I have the follwing question: Let $M$ be a connected metric space, $X \subset M$ is connected. Show that, if $A \subset M - X$ is both open and closed in $M - X$ then $A \cup X$ is connected.
I don't know hou to proceed, because if $A \subset M - X$ then there is no point in $A \cap X $, how can $A \cup X$ be connected?
Ok, now I know that even if $A \cap X = \emptyset$, $A \cup X$ can be connected.
I still can't prove this.
Sketch: the cases when $A$ or $X$ is empty are easy, so we may assume $A$ and $X$ are non-empty. Since $A$ is an open and closed subset of $M - X$, $(M - X) - A$ is an open subset of $M - X$, and so there are open sets $P$ and $Q$ of $M$ such that: $$ \begin{align} A &=P - X \tag{i}\\ (M - X) - A &= Q - X \tag{ii} \end{align} $$ To show that $A \cup X$ is connected, we must show that for any open subsets $U$ and $V$ of $M$ such that $$ \begin{align} A \cup X &\subseteq U \cup V \tag{iii}\\ (U \cap V) \cap (A \cup X) &= \emptyset, \tag{iv} \end{align} $$ either $A \cup X \subseteq U$ or $A \cup X \subseteq V$.
So let $U$ and $V$ be open subsets of $M$ satisfying (iii) and (iv). Then because $X$ is connected, either $X \subseteq U$ or $X \subseteq V$. Interchanging $U$ and $V$ if necessary, we can assume that $X \subseteq U$ (and hence that $X \cap V = \emptyset$). I claim that $A \subseteq U$ so that $A \cup X \subseteq U$ and we are done.

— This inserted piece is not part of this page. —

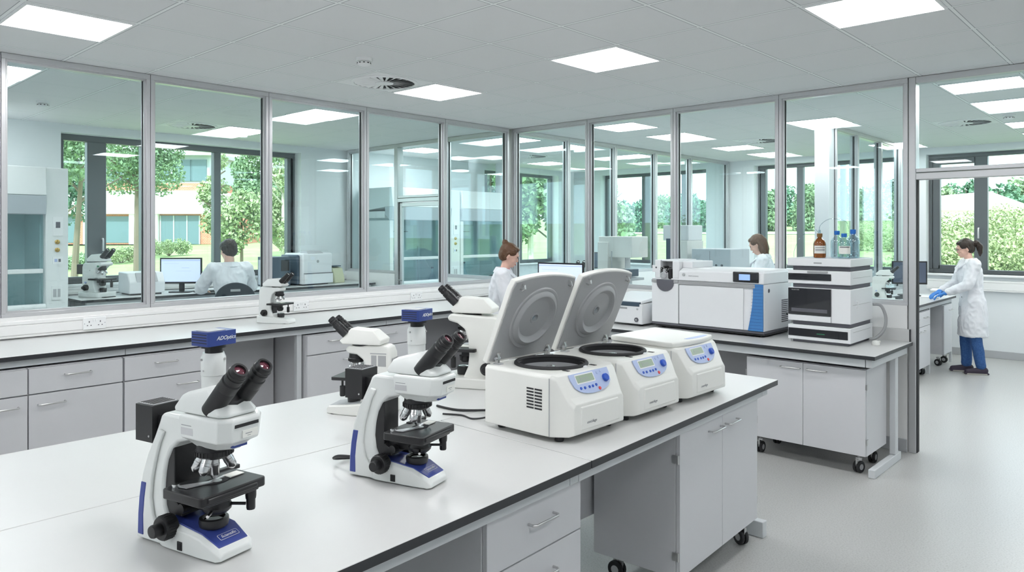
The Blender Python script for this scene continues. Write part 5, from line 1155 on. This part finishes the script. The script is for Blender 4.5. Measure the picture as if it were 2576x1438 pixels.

To see this, define: $$ \begin{align} U' &= Q \cup U \\ V' &= P \cap V. \end{align} $$ Clearly $U'$ and $V'$ are open subsets of $M$. Using (i), (ii), (iii) and (iv), one shows that $M = U' \cup V'$ and $U' \cap V' = \emptyset$. Since $M$ is connected this implies that one of $U'$ or $V'$ is empty, and it can only be $V'$ since $\emptyset \neq X \subseteq U'$. But $A \subseteq P$, so $A\cap V\subseteq P\cap V = V' =\emptyset$, so as $A \subseteq U \cup V$, we must have $A \subseteq U$.